Our Approach

On any given day in the United States, there are more than 400,000 children in the foster care system—and more than 82,000 are youth older than 14. These young people, specifically transition-age youth of color, are more likely to experience disparate treatment and outcomes, including that they are more likely to be removed from their homes, less likely to receive family preservation services, and experience longer stays in foster care. Many of these youth ultimately leave whatever care they are in without a family support system, thus making them circumstantially independent or lacking the social connections and concrete supports that guide young people into thriving adulthood. These youth often feel compelled to remain tied to the child welfare system in order to receive essential supports, because holistic policy solutions that can support them from care to independence are not in place.

Deep rooted and persistent systemic and structural inequities across the full ecosystem in which these young people live both create and compound these circumstances. Despite best intentions, public systems too often end up harming rather than helping youth. These young people who grow up under the overly watchful eye of the child welfare system are denied the experiences and opportunities that will empower them and set them on a path toward thriving adulthood. The good intentions of supporting older youth within the child welfare system have often minimized or even undermined the community and individual relationships and supports crucial to ensuring that youth can be healthy, successful, and connected in the communities where they live. It is our belief that, with the right combination of innovation, authentic engagement of youth, and community collaboration, we can start to change that.

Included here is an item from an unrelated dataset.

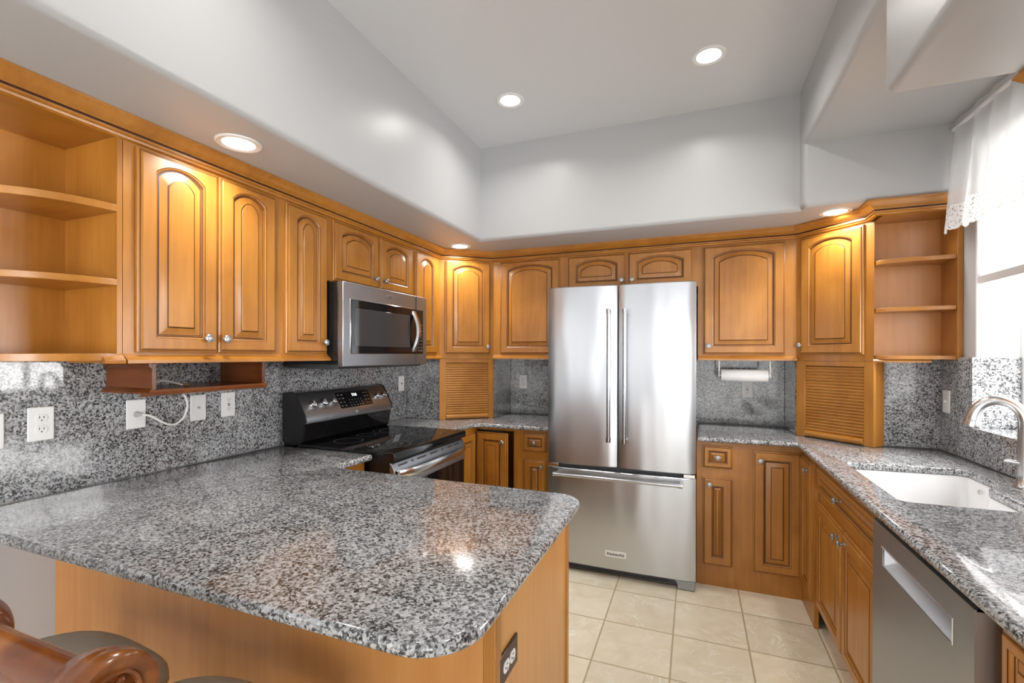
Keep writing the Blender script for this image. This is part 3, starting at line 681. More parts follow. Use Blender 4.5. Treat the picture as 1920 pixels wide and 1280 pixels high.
# backguard
ga = [(0.72, 0.90), (0.60, 0.925), (0.585, 0.94), (0.578, 1.00), (0.572, 1.034), (0.72, 1.034)]
MB().rings([[(x, y, z) for y, z in ga] for x in (0.006, RW - 0.006)], 0).build('backguard_base', GLASSB, t, bevel=0.002)
gb = [(0.715, 1.034), (0.562, 1.034), (0.560, 1.050), (0.566, 1.078), (0.632, 1.190), (0.642, 1.198), (0.660, 1.202), (0.715, 1.196)]
bgd = MB().rings([[(x, y, z) for y, z in gb] for x in (0.008, RW - 0.008)], 0).build('control_panel', STEEL, t, bevel=0.003)
mb = MB()
gc = [(0.725, 0.93), (0.59, 0.93), (0.572, 1.034), (0.556, 1.048), (0.562, 1.080), (0.630, 1.194), (0.66, 1.206), (0.725, 1.198)]
for x in (0.0, RW - 0.007): MB().rings([[(xx, y, z) for y, z in gc] for xx in (x, x + 0.007)], 0).build('end_cap', BLACK, t, bevel=0.002)
# objects lying on the sloping face: frame f(u, v) -> local
sl = Vector((0, 0.632 - 0.566, 1.190 - 1.078)); slu = sl.normalized(); fn = Vector((0, -slu.z, slu.y)); s0 = Vector((0, 0.566, 1.078))
def onface(x, v, h=0): p = s0 + slu * v + fn * h; return (x, p.y, p.z)
def facebox(name, x0, x1, v0, v1, h, mat, parent):
    vs = [onface(x, v, hh) for hh in (-0.001, h) for v in (v0, v1) for x in (x0, x1)]
    return MB().add(vs, [(0, 2, 3, 1), (4, 5, 7, 6), (0, 1, 5, 4), (2, 6, 7, 3), (0, 4, 6, 2), (1, 3, 7, 5)]).build(name, mat, parent)
tilt = math.atan2(slu.z, slu.y)
facebox('display_bezel', 0.278, 0.578, 0.011, 0.119, 0.0012, BRIGHT, bgd)
dp = facebox('display', 0.281, 0.573, 0.013, 0.1165, 0.0025, plain('display_glass', (0.008, 0.008, 0.009), 0.12), bgd)
text('11:6', dp, onface(0.435, 0.092, 0.003), (tilt, 0, 0), 0.026, CLOCK, 'clock_digits', bold=True)
mb = MB()
rk = random.Random(3)
def mark(x, v, w, h=0.0016):
    vs = [onface(xx, vv, hh) for hh in (0.0025, 0.003) for vv in (v, v + h) for xx in (x, x + w)]
    mb.add(vs, [(0, 2, 3, 1), (4, 5, 7, 6), (0, 1, 5, 4), (2, 6, 7, 3), (0, 4, 6, 2), (1, 3, 7, 5)])
for r_ in range(4):
    for c_ in range(2):
        mark(0.292 + c_ * 0.030, 0.024 + r_ * 0.024, 0.014); mark(0.292 + c_ * 0.030, 0.028 + r_ * 0.024, 0.011)
        mark(0.520 + c_ * 0.026, 0.024 + r_ * 0.024, 0.012); mark(0.520 + c_ * 0.026, 0.028 + r_ * 0.024, 0.009)
for r_ in range(3):
    for c_ in range(5): mark(0.372 + c_ * 0.026, 0.022 + r_ * 0.018, 0.005 if r_ else 0.010, 0.003)
mb.build('key_marks', KEYM, dp)
# small square maker's mark
facebox('maker_mark', 0.393, 0.397, -0.030, -0.012, 0.001, WHITE, bgd); facebox('maker_mark', 0.400, 0.411, -0.029, -0.013, 0.001, MGREY, bgd)
for x, v, r_ in ((0.085, 0.060, 0.021), (0.165, 0.062, 0.021), (0.238, 0.062, 0.016), (0.640, 0.062, 0.018), (0.705, 0.062, 0.018)):
    kb = MB(); kb.lathe([(r_ * 1.08, 0), (r_ * 1.1, 0.004), (r_, 0.006), (r_ * 0.94, 0.020), (r_ * .82, 0.023), (0.001, 0.023)], axis='z', n=28)
    kb.box(-r_ * .22, r_ * .22, -r_ * .92, r_ * .92, 0.018, 0.031)
    o = kb.build('knob', BRIGHT, bgd, bevel=0.001); o.location = onface(x, v, 0.0); o.rotation_euler = (tilt, 0, 0)
    facebox('knob_print', x - .004, x + .004, v - r_ * 1.1 - .014, v - r_ * 1.1 - .011, 0.0004, SLOT, bgd)
# oven door: sloping vent rail, black glass, broad bowed handle
od = [(0.028, 0.872), (0.020, 0.868), (0.004, 0.838), (0.004, 0.745), (0.045, 0.745), (0.045, 0.872)]
door = MB().rings([[(x, y, z) for y, z in od] for x in (0.004, RW - 0.004)], 0).build('oven_door', STEEL, t, bevel=0.002)
MB().box(0.006, RW - 0.006, 0.006, 0.045, 0.20, 0.745).build('oven_glass', GLASSB, door, bevel=0.003)
mb = MB()
e_ = Vector((0, -0.016, -0.030)).normalized(); nn = Vector((0, -e_.z * -1, 0))
def vent(x0, x1):
    vs = []
    for k in (0.35, 0.62):
        y, z = 0.020 - 0.016 * k - 0.0006, 0.868 - 0.030 * k + 0.0004
        vs += [(x0, y, z), (x1, y, z)]
    for k in (0.35, 0.62):
        y, z = 0.020 - 0.016 * k + 0.003, 0.868 - 0.030 * k - 0.002
        vs += [(x0, y, z), (x1, y, z)]
    mb.add(vs, [(0, 1, 3, 2), (4, 6, 7, 5), (0, 4, 5, 1), (2, 3, 7, 6), (0, 2, 6, 4), (1, 5, 7, 3)])
for x0, x1 in ((0.05, 0.13), (0.165, 0.185), (0.22, 0.31), (0.35, 0.43), (0.48, 0.495), (0.55, 0.60), (0.63, 0.69)): vent(x0, x1)
mb.build('vent_slots', SLOT, door)
n = 24; rs = []
for k in range(n + 1):
    s_ = k / n; x = 0.02 + 0.722 * s_; b_ = 0.044 * (1 - (2 * s_ - 1) ** 4) + 0.006; zc = 0.815
    rs.append([(x, 0.006 - b_ + 0.010, zc + 0.018), (x, 0.006 - b_, zc + 0.020), (x, 0.002 - b_, zc + 0.012), (x, 0.002 - b_, zc - 0.012), (x, 0.006 - b_, zc - 0.020), (x, 0.006 - b_ + 0.010, zc - 0.018)])
mb = MB().rings(rs, 0)
for x in (0.02, 0.722): mb.box(x, x + 0.02, -0.01, 0.006, 0.797, 0.833)
mb.build('handle', BRIGHT, door, angle=50)
MB().box(0.006, RW - 0.006, 0.006, 0.04, 0.04, 0.19).build('storage_drawer', STEEL, t, bevel=0.003)

# ---------------------------------------------------------------- microwave
t = thing('microwave', 'over-the-range stainless microwave with a curved vertical handle', 'microwave', (-1.685, 1.920, 0), R90)
MW_ = 0.805; Z0, Z1 = 1.343, 1.788
MB().box(0.003, MW_ - 0.003, 0.035, 0.105, Z0 + .012, Z1).box(0.003, MW_ - 0.003, 0.10, 0.412, Z0 + .012, Z1).build('body', BLACK, t, bevel=0.004)
ft_ = MB(); ft_.box(0, MW_, 0, 0.034, Z0, Z1); mf = ft_.build('front_frame', STEEL, t, bevel=0.004)
MB().box(0.052, 0.760, -0.0025, 0.004, 1.408, 1.703).build('window_bezel', BRIGHT, mf, bevel=0.003)
mg = MB().box(0.055, 0.757, -0.004, 0.002, 1.411, 1.700).build('glass_front', GLASSB, mf, bevel=0.003)
MB().box(0.085, 0.60, -0.0055, -0.003, 1.452, 1.655).build('viewing_window', MWGLASS, mg, bevel=0.002)
mb = MB()
for x in (0.675,): mb.box(x, x + 0.0018, -0.0047, 0, Z0 + .002, Z1 - .002)
mb.build('door_seam', SLOT, mf)
n = 24; rs = []
for k in range(n + 1):
    s_ = k / n; z = 1.425 + 0.262 * s_; b_ = 0.046 * (1 - (2 * s_ - 1) ** 2) + 0.004
    rs.append([(0.625, 0.0 - b_ + 0.012, z), (0.629, -0.003 - b_, z), (0.653, -0.003 - b_, z), (0.657, 0.0 - b_ + 0.012, z)])
MB().rings(rs, 0).build('handle', BRIGHT, mf, angle=50)
mb = MB()
for r_ in range(9):
    for c_ in range(3):
        if r_ in (7,): continue
        mb.box(0.698 + c_ * 0.018, 0.704 + c_ * 0.018, -0.0048, -0.003, 1.432 + r_ * 0.021, 1.435 + r_ * 0.021)
mb.build('key_marks', KEYM, mg)
# small swirl emblem above the window
mb = MB(); mb.tube([(0.395 + 0.030 * math.cos(a), -0.0015, 1.748 + 0.009 * math.sin(a)) for a in [0.3 + 5.2 * k / 20 for k in range(21)]], 0.0014, 6)
mb.tube([(0.375, -0.0015, 1.757), (0.380, -0.0015, 1.741), (0.386, -0.0015, 1.755), (0.392, -0.0015, 1.741), (0.398, -0.0015, 1.757)], 0.0012, 6)
mb.build('emblem', BRIGHT, mf)
hp = [(0.006, Z0 + .012), (0.05, Z0 - 0.012), (0.39, Z0 - 0.012), (0.412, Z0 + .012)]
MB().rings([[(x, y, z) for y, z in hp] for x in (0.012, MW_ - 0.012)], 0).build('vent_hood', DGREY, t, bevel=0.003)

# ---------------------------------------------------------------- dishwasher
t = thing('dishwasher', 'stainless dishwasher with a recessed pocket handle at the lower right', 'dishwasher', (0.552, 1.868, 0), -R90)
DW = 0.598
# door face with a real recess for the pocket handle (local x along the front)
hx0, hx1, hz0, hz1 = 0.086, 0.510, 0.747, 0.806
mb = MB()
mb.box(0, DW, 0, 0.004, 0.10, hz0).box(0, DW, 0, 0.004, hz1, 0.872).box(0, hx0, 0, 0.004, hz0, hz1).box(hx1, DW, 0, 0.004, hz0, hz1)
mb.box(0, 0.004, 0.004, 0.05, 0.10, 0.872).box(DW - 0.004, DW, 0.004, 0.05, 0.10, 0.872).box(0, DW, 0.004, 0.05, 0.868, 0.872)
dd = mb.build('door', STEEL, t)
mb = MB(); q = [(0.001, hz1), (0.030, hz1 - 0.004), (0.030, hz1 - 0.020), (0.003, hz0)]
mb.add([(x, y, z) for x in (hx0, hx1) for y, z in q], [(0, 4, 5, 1), (1, 5, 6, 2), (2, 6, 7, 3), (0, 1, 2, 3), (7, 6, 5, 4)])
mb.build('pocket_handle', steel('pocket_steel', (0.6, 0.6, 0.61), 0.25), dd)
mb = MB(); mb.tube([(hx0 - .003, -0.001, hz1 + .002), (hx1 + .003, -0.001, hz1 + .002)], 0.0022, 8).tube([(hx1 + .002, -0.001, hz1 + .002), (hx1 + .002, -0.001, hz0)], 0.002, 8); mb.build('handle_lip', BRIGHT, dd)
MB().box(0.004, DW - 0.004, 0.05, 0.60, 0.10, 0.872).build('body', DGREY, t)
MB().box(0.004, DW - 0.004, 0.06, 0.075, 0.0, 0.10).build('toe_kick', BLACK, t)

# ---------------------------------------------------------------- sink, faucet
t = thing('kitchen_sink', 'white undermount double-bowl kitchen sink in the right counter', 'sink', (0, 0, 0))
ho = offset(HOLE, -0.004)
def lp(d_, z): return [(x, y, z) for x, y in offset(ho, d_)]
mb = MB(); mb.rings([lp(-0.022, 0.8825), lp(0.0, 0.8825), lp(0.004, 0.872), lp(0.010, 0.76), lp(0.022, 0.712), lp(0.05, 0.700)], 0, cap0=False, cap1=True); mb.build('basin', CERAM, t, angle=60)
MB().box(0.672, 1.045, 2.245, 2.275, 0.702, 0.815).build('divider', CERAM, t, bevel=0.012, seg=4)
for y in (2.11, 2.42): mb = MB(); mb.lathe([(0.045, 0.7005), (0.045, 0.703), (0.038, 0.704), (0.03, 0.7015), (0.001, 0.7015)], c=(0.84, y, 0), n=28, cap0=False); mb.build('drain', BRIGHT, t)
mb = MB(); mb.lathe([(0.010, 0.0), (0.010, 0.002), (0.001, 0.003)], c=(1.085, 2.47, 0.85), axis='x', n=16); mb.build('overflow_cover', NICKEL, t)
FB = Vector((1.150, 2.31, 0.914))
t = thing('faucet', 'brushed nickel gooseneck faucet behind the sink, at the right edge', 'faucet', tuple(FB))
mb = MB(); mb.lathe([(0.032, 0.0), (0.032, 0.006), (0.027, 0.012), (0.0235, 0.05), (0.0225, 0.12), (0.0225, 0.16)], n=24); mb.build('base', NICKEL, t)
dirv = Vector((-0.9, 0.42, 0)).normalized(); path = []; rad = []
path.append(Vector((0, 0, 0.15))); rad.append(0.0225)
path.append(Vector((0, 0, 0.20))); rad.append(0.0215)
R_ = 0.070
for k in range(0, 19):
    a = PI * k / 18 * 0.97; path.append(dirv * (R_ - R_ * math.cos(a)) + Vector((0, 0, 0.235 + 0.088 * math.sin(a)))); rad.append(0.021 - 0.005 * math.sin(a) + 0.001 * k / 18 * 3)
mb = MB(); mb.tube(path, rad, 20); mb.build('spout', NICKEL, t, angle=60)
pe = path[-1]
mb = MB(); mb.tube([pe + Vector((0, 0, 0.012)), pe + Vector((0, 0, 0.0)), pe + dirv * .004 + Vector((0, 0, -0.022)), pe + dirv * .006 + Vector((0, 0, -0.028))], [0.0205, 0.0235, 0.027, 0.0265], 20); mb.build('spray_head', NICKEL, t)
mb = MB(); mb.tube([(0, -0.01, 0.092), (-0.02, 0.0, 0.094), (-0.048, 0.012, 0.097), (-0.056, 0.014, 0.098)], [0.010, 0.008, 0.007, 0.004], 12); mb.build('lever', BRIGHT, t)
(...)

In 2021, the Center for the Study of Social Policy (CSSP) launched a three-year endeavor, Designing and Implementing Meaningful, Anti-Racist Supports for Transition-Age Youth (TAY), funded by the Conrad N. Hilton Foundation. The aim of this work is to drastically change the systemic challenges that youth—specifically older or “transition-age” youth of color—who are or have been involved with the foster care system experience. We intend to do this through an approach that centers youth empowerment, policy development, and narrative change.